Monday, Nov. 10, 1941

Who Is Winning?

The U.S. people no longer wondered whether the U.S. was in. They wondered now whether the U.S. was winning.

From the established evidence it did not look as if the U.S. Navy, famous for equipment and famous for morale, was making a very good start in winning the Battle of the Atlantic. On the docket for all to see were the sinking of the Reuben James (see col. 2), the nicking of the Kearny, the near missing of the Greer. If the crack U.S. Navy had exacted any price from the enemy, it was not public knowledge.

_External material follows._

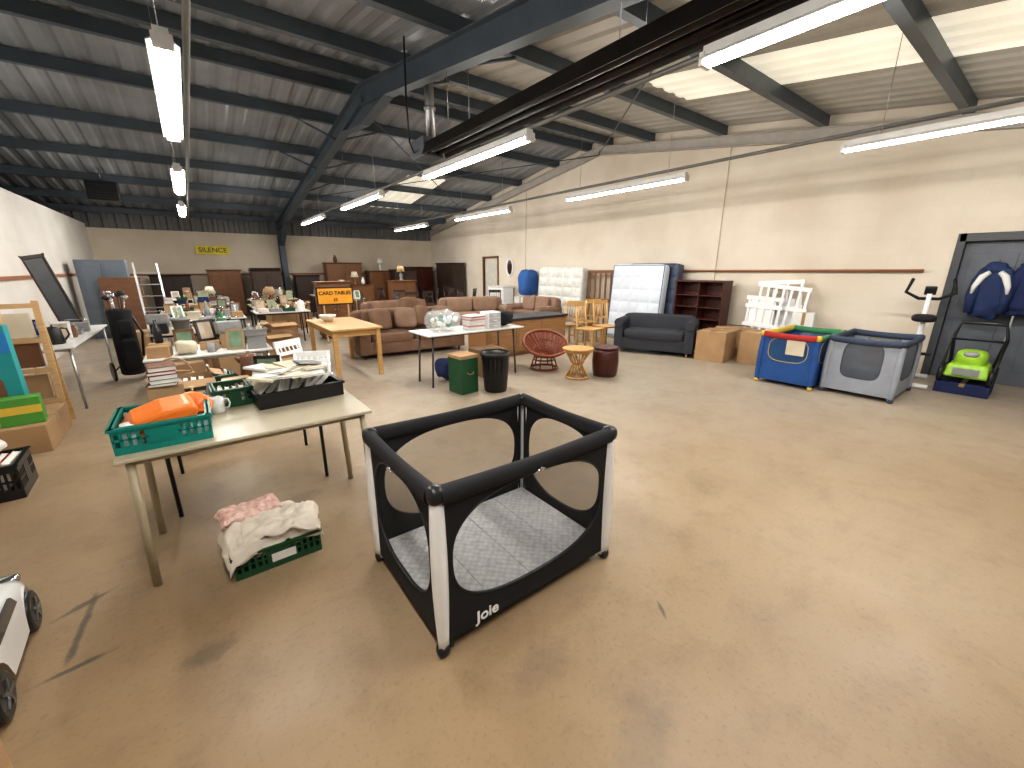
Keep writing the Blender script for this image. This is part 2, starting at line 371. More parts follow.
t=T('tube_heater','long dark radiant tube heater hung from the roof','heater',(2.97,2.4,3.15))
g=G().prism([(-.19,-.06),(-.12,.1),(.12,.1),(.19,-.06),(.18,-.06),(.11,.085),(-.11,.085),(-.18,-.06)],-3.6,3.3,'y'); g.obj('hood',M_heat,t)
G().cyl((-.07,-3.5,0),(-.07,3.4,0),.045,n=12).obj('radiant_tube',M_heat,t); G().cyl((.08,-3.5,0),(.08,3.4,0),.045,n=12).obj('radiant_tube',M_heat,t)
G().bx(-.15,.15,3.3,3.7,-.06,.18).obj('burner_box',M_gdoor,t,bev=.01)
G().cyl((.12,3.6,.18),(.12,3.6,1.3),.065,n=16).cyl((.12,3.6,.6),(.12,3.6,.64),.085,n=16).obj('flue',M_steel,t)
for y in (-2.5,0,2.6):
    for sx in (-.15,.15): G().cyl((sx,y,.08),(sx,y,1.1 if y>0 else .75),.004,n=5).obj('hanging_chain',M_steel,t)
G().tube([(-.3,3.4,1.3),(-.32,3.4,.6),(-.3,3.42,.1),(-.22,3.5,.02),(-.15,3.6,.02)],.012,n=6).obj('cable',M_blackpl,t)
t=T('hanging_heater','black boxed unit heater hanging near the roof','heater',(-1.3,14.2,3.12))
G().bx(-.28,.28,-.2,.2,0,.42).obj('casing',M_blackpl,t,bev=.02)
g=G()
for i in range(6): g.bx(-.24,.24,-.215,-.2,.06+i*.055,.08+i*.055)
g.obj('grille',M_blackpl,t); G().cyl((0,0,.42),(0,0,.7),.012,n=6).obj('hanger',M_steel,t)
# ---------------------------------------------------------------- playpens
M_mesh=mat('black_net',(.02,.019,.018),.8,alpha=.36)
M_meshg=mat('grey_net',(.10,.11,.13),.8,alpha=.75)
def quilt():
    m=bpy.data.materials.new('quilted_grey'); m.use_nodes=True;N=m.node_tree.nodes;L=m.node_tree.links;b=N['Principled BSDF']
    tc=N.new('ShaderNodeTexCoord');mp=N.new('ShaderNodeMapping');mp.inputs['Rotation'].default_value=(0,0,pi/4);mp.inputs['Scale'].default_value=(32,32,32)
    ck=N.new('ShaderNodeTexVoronoi');ck.inputs['Scale'].default_value=1;ck.inputs['Randomness'].default_value=.3
    L.new(tc.outputs['Object'],mp.inputs[0]);L.new(mp.outputs[0],ck.inputs['Vector'])
    r=N.new('ShaderNodeValToRGB'); r.color_ramp.elements[0].color=(.60,.59,.58,1); r.color_ramp.elements[1].color=(.44,.435,.43,1); r.color_ramp.elements[1].position=.8
    L.new(ck.outputs['Distance'],r.inputs[0])
    n=N.new('ShaderNodeTexNoise');n.inputs['Scale'].default_value=25;L.new(tc.outputs['Object'],n.inputs['Vector'])
    x=N.new('ShaderNodeMix');x.data_type='RGBA';x.blend_type='OVERLAY';x.inputs[0].default_value=.3;L.new(r.outputs[0],x.inputs[6]);L.new(n.outputs[0],x.inputs[7]);L.new(x.outputs[2],b.inputs['Base Color']);b.inputs['Roughness'].default_value=.9
    bp=N.new('ShaderNodeBump');bp.inputs['Strength'].default_value=.3;bp.inputs['Distance'].default_value=.01;bp.invert=True;L.new(ck.outputs['Distance'],bp.inputs['Height']);L.new(bp.outputs[0],b.inputs['Normal'])
    return m
M_quilt=quilt()
def pen(name,label,loc,Wd,D,H,rz=0,fab=M_black,post=M_white,net=M_mesh,matt=M_quilt,band=.17,floor_z=.15,rails=None,caps=M_blackpl,ex=3.2,inset=.1,brand=False,rr0=.031,capk=1.,topm=.07,sag=.012):
    t=T(name,label,'playpen' if name=='playpen' else 'travel cot',loc,rz)
    a,b=Wd/2,D/2; rails=rails or [fab]*4
    sides=[((-a,-b),(a,-b)),((a,-b),(a,b)),((a,b),(-a,b)),((-a,b),(-a,-b))]
    for si,(p,q) in enumerate(sides):
        P=Vector((*p,0));Q=Vector((*q,0));Ls=(Q-P).length;d=(Q-P).normalized()
        n=56
        outer=[];inner=[]
        x0,x1,z0,z1=.02,Ls-.02,.055,H-.05
        i0,i1,j0,j1=inset,Ls-inset,band+.04,H-topm
        cx,cz,rx,rz2=(i0+i1)/2,(j0+j1)/2,(i1-i0)/2,(j1-j0)/2
        for k in range(n):
            th=2*pi*k/n+.001; c,s_=math.cos(th),math.sin(th)
            ix=cx+rx*math.copysign(abs(c)**(2/ex),c);iz=cz+rz2*math.copysign(abs(s_)**(2/ex),s_)
            sc=1/max(abs(c)/((x1-x0)/2),abs(s_)/((z1-z0)/2)); ocx=(x0+x1)/2;ocz=(z0+z1)/2
            outer.append((min(max(ocx+c*sc,x0),x1),min(max(ocz+s_*sc,z0),z1)));inner.append((ix,iz))
        for (rxx,rzz) in ((x0,z0),(x1,z0),(x1,z1),(x0,z1)):
            k=min(range(n),key=lambda i:(outer[i][0]-rxx)**2+(outer[i][1]-rzz)**2); outer[k]=(rxx,rzz)
        W3=lambda x,z,o=0: tuple(P+d*x+Vector((0,0,z))+Vector((d.y,-d.x,0))*o)
        g=G(); vs=[W3(*o_) for o_ in outer]+[W3(*o_) for o_ in inner]
        g.add(vs,[(k,(k+1)%n,n+(k+1)%n,n+k) for k in range(n)],0,False)
        g.obj('side_panel',fab,t,solid=.012)
        g=G(); g.add([W3(*o_) for o_ in inner],[list(range(n))]); g.obj('mesh_window',net,t)
        g=G(); g.tube([W3(x,z,.005) for x,z in inner],.0045,n=6,closed=True); g.obj('piping',caps,t)
        # padded top rail: flattened fabric sleeve
        vs=[];fs=[];nk=14;m_=14
        for k in range(nk+1):
            u=k/nk; zc=H-.04-sag*math.sin(pi*u); ww=rr0*(1+.08*math.cos(2*pi*u)); hh=rr0*1.3
            for j in range(m_):
                an=2*pi*j/m_; vs.append(W3(.02+(Ls-.04)*u,zc+hh*math.copysign(abs(math.sin(an))**.8,math.sin(an)),ww*math.copysign(abs(math.cos(an))**.8,math.cos(an))))
        for k in range(nk):
            for j in range(m_): fs.append((k*m_+j,k*m_+(j+1)%m_,(k+1)*m_+(j+1)%m_,(k+1)*m_+j))
        G().add(vs,fs,0,True).obj('top_rail',rails[si],t)
        if brand:
            hx_=Ls/2; G().tube([W3(hx_-.035,H-.075,.034),W3(hx_,H-.06,.037),W3(hx_+.035,H-.075,.034)],.003,n=6).cyl(W3(hx_,H-.066,.02),W3(hx_,H-.066,.040),.009,n=12).obj('rail_hinge',M_chrome,t)
    for sx in (-1,1):
        for sy in (-1,1):
            cx,cy=sx*a,sy*b; o=Vector((sx,sy,0)).normalized()
            vs=[];fs=[];tan=Vector((-o.y,o.x,0)); nk=12
            for k in range(nk+1):
                u=k/nk; z=.03+(H-.085)*u; off=.006+.022*math.sin(pi*u)*.6+.008*(1-u); w=.027+.006*math.sin(pi*u)-.006*(1-u)
                c0=Vector((cx,cy,z))+o*off
                for q_,dd in ((-1.,-.05),(-.95,-.022),(-.5,.002),(.5,.002),(.95,-.022),(1.,-.05)): vs.append(c0+tan*w*q_+o*dd)
            for k in range(nk):
                for q_ in range(5): fs.append((k*6+q_,k*6+q_+1,(k+1)*6+q_+1,(k+1)*6+q_))
            G().add(vs,fs,0,True).obj('corner_post',post,t,solid=.006)
            G().sell((cx-o.x*.012,cy-o.y*.012,H-.036),(.078*capk,.078*capk,.08*capk),.8,.8,nu=16,nv=8).obj('corner_cap',caps,t)
            if brand and sx==-1:
                G().cyl((cx+.03,cy-sy*.02,.03),(cx+.05,cy-sy*.02,.03),.028,n=14).obj('castor',caps,t)
            G().sell((cx,cy,.026),(.055,.055,.052),.6,.6,nu=12,nv=6).obj('foot',caps,t)
    G().bx(-a+.015,a-.015,-b+.015,b-.015,.05,floor_z-.03).obj('base',fab,t)
    g=G()
    w=(Wd-.05)/4
    for i in range(4):
        x=-a+.025+w*(i+.5); g.bx(x-w/2+.0005,x+w/2-.0005,-b+.03,b-.03,floor_z-.03,floor_z)
    g.obj('mattress',matt,t,bev=.004)
    return t
t=pen('playpen','black playpen with mesh sides and white corner posts',(1.115,1.655,0),1.03,.75,.80,brand=True,band=.13,inset=.06,ex=2.6,floor_z=.13,rr0=.03,capk=1.,topm=.09,sag=.01)
text('Joie',.08,mat('logo_white',(.9,.9,.9),.5,var=0),t,(-.515+.225,-.388,.10),(pi/2,0,0),bold=.0018)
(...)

No less a pair of authorities than the Secretary of the Navy and its Commander in Chief last week told the U.S. people that even when the Navy had sunk German submarines, the sinking would not become public knowledge (see p. 17).

> Secretary of the Navy Frank Knox said: "Great Britain has been in the war a long time. The Germans have been attacking them with submarines for a long time. Obviously, the British have sunk a great many subs, but the public has heard very little about them. We will be governed by the same policy. If it seems best strategically not to reveal a sinking, we won't reveal it."

> President Roosevelt, when questioned on sinkings, would not answer. But he told a little parable: One day in the last war he had flown over the Bay of Biscay in a French blimp. He had taken the controls himself for a bit. The next day the blimp thought it saw a submarine on the seafloor near Penmarch Point, where a U-boat had periodically attacked shipping entering the Loire's mouth. The blimp put down a buoy. Airplanes and sub-chasers dropped depth charges. An oil slick showed, but the Allies did not claim a submarine. After the war divers went down off Penmarch Point, and there they found a submarine.

German submarines have been known to release oil to make the supposedly telltale slick; they may even put up some wreckage to throw pursuers off the trail. And even if slicks and wreckage were genuine, it would be harder on German crew morale if U-boats simply disappeared with never a word as to where, when, how.

In short it is possible that the Navy has drawn blood. But apparently the Navy is not sure.